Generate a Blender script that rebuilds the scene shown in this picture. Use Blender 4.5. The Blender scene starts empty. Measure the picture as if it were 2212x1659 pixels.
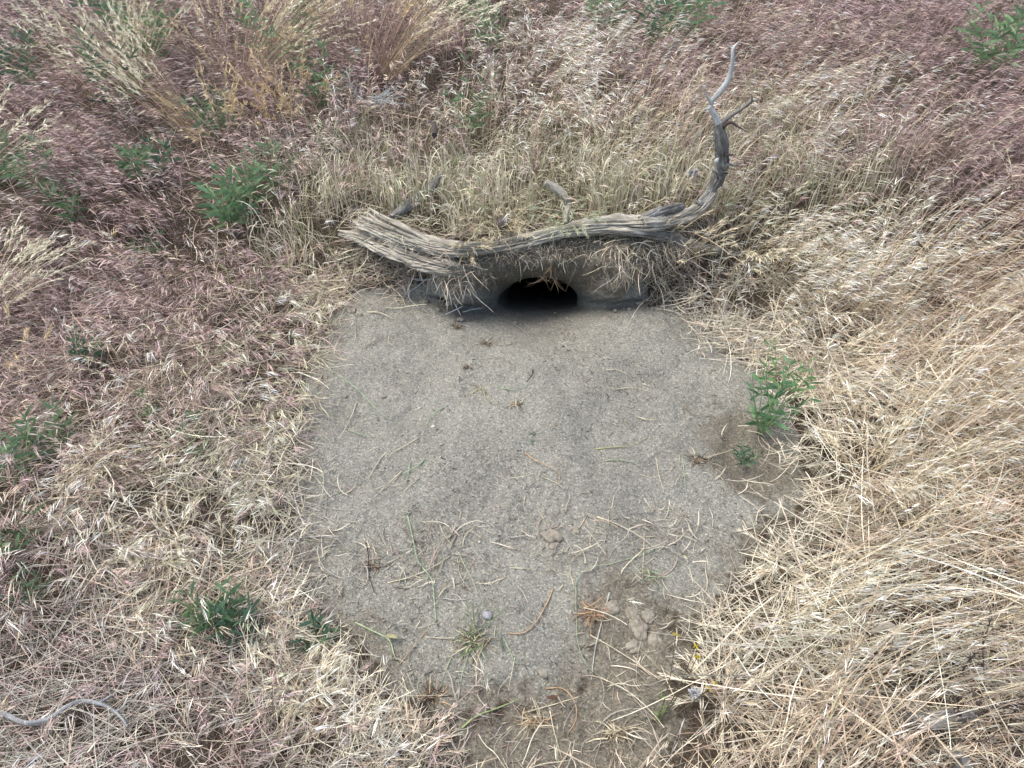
import bpy, math
import numpy as np
from mathutils import Vector
S = bpy.context.scene
rng = np.random.default_rng(7)
R = math.radians

# ------------------------------------------------------------------ camera
CAM_Z, PITCH, FPX = 1.5, 45.0, 1598.0          # FPX: focal length in pixels of a 2212 px wide picture
cam = bpy.data.objects.new('camera', bpy.data.cameras.new('camera'))
S.collection.objects.link(cam); S.camera = cam
cam.location = (0, 0, CAM_Z); cam.rotation_euler = (R(90 - PITCH), 0, 0)
cam.data.sensor_width = 36; cam.data.lens = 36 * FPX / 2212
cam.data.clip_start = 0.02; cam.data.clip_end = 300

# ------------------------------------------------------------------ world and sun (soft overcast daylight)
SUN_EL, SUN_AZ = 66, 285
w = bpy.data.worlds.new('World'); S.world = w; w.use_nodes = True
nt = w.node_tree; bg = nt.nodes['Background']
sky = nt.nodes.new('ShaderNodeTexSky'); sky.sky_type = 'NISHITA'; sky.sun_disc = False
sky.sun_elevation = R(SUN_EL); sky.sun_rotation = R(SUN_AZ); sky.dust_density = 4; sky.air_density = 1.0; sky.ozone_density = 0.6
nt.links.new(sky.outputs[0], bg.inputs[0]); bg.inputs[1].default_value = 0.145
sl = bpy.data.lights.new('sun', 'SUN'); sl.energy = 1.15; sl.angle = R(30); sl.color = (.99, .985, .93)
sun = bpy.data.objects.new('sun', sl); S.collection.objects.link(sun)
az = R(SUN_AZ); el = R(SUN_EL)
sd = Vector((math.sin(az) * math.cos(el), math.cos(az) * math.cos(el), math.sin(el)))
sun.rotation_euler = (-sd).to_track_quat('-Z', 'Y').to_euler()
S.view_settings.view_transform = 'Standard'; S.view_settings.look = 'None'
S.view_settings.exposure = 1.03; S.view_settings.gamma = 1; S.view_settings.use_curve_mapping = False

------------

** OBJECTIVE **
Without the pictures, repeat the listing above exactly.

** COMPLETE ANSWER **
Generate a Blender script that rebuilds the scene shown in this picture. Use Blender 4.5. The Blender scene starts empty. Measure the picture as if it were 2212x1659 pixels.
import bpy, math
import numpy as np
from mathutils import Vector
S = bpy.context.scene
rng = np.random.default_rng(7)
R = math.radians

# ------------------------------------------------------------------ camera
CAM_Z, PITCH, FPX = 1.5, 45.0, 1598.0          # FPX: focal length in pixels of a 2212 px wide picture
cam = bpy.data.objects.new('camera', bpy.data.cameras.new('camera'))
S.collection.objects.link(cam); S.camera = cam
cam.location = (0, 0, CAM_Z); cam.rotation_euler = (R(90 - PITCH), 0, 0)
cam.data.sensor_width = 36; cam.data.lens = 36 * FPX / 2212
cam.data.clip_start = 0.02; cam.data.clip_end = 300

# ------------------------------------------------------------------ world and sun (soft overcast daylight)
SUN_EL, SUN_AZ = 66, 285
w = bpy.data.worlds.new('World'); S.world = w; w.use_nodes = True
nt = w.node_tree; bg = nt.nodes['Background']
sky = nt.nodes.new('ShaderNodeTexSky'); sky.sky_type = 'NISHITA'; sky.sun_disc = False
sky.sun_elevation = R(SUN_EL); sky.sun_rotation = R(SUN_AZ); sky.dust_density = 4; sky.air_density = 1.0; sky.ozone_density = 0.6
nt.links.new(sky.outputs[0], bg.inputs[0]); bg.inputs[1].default_value = 0.145
sl = bpy.data.lights.new('sun', 'SUN'); sl.energy = 1.15; sl.angle = R(30); sl.color = (.99, .985, .93)
sun = bpy.data.objects.new('sun', sl); S.collection.objects.link(sun)
az = R(SUN_AZ); el = R(SUN_EL)
sd = Vector((math.sin(az) * math.cos(el), math.cos(az) * math.cos(el), math.sin(el)))
sun.rotation_euler = (-sd).to_track_quat('-Z', 'Y').to_euler()
S.view_settings.view_transform = 'Standard'; S.view_settings.look = 'None'
S.view_settings.exposure = 1.03; S.view_settings.gamma = 1; S.view_settings.use_curve_mapping = False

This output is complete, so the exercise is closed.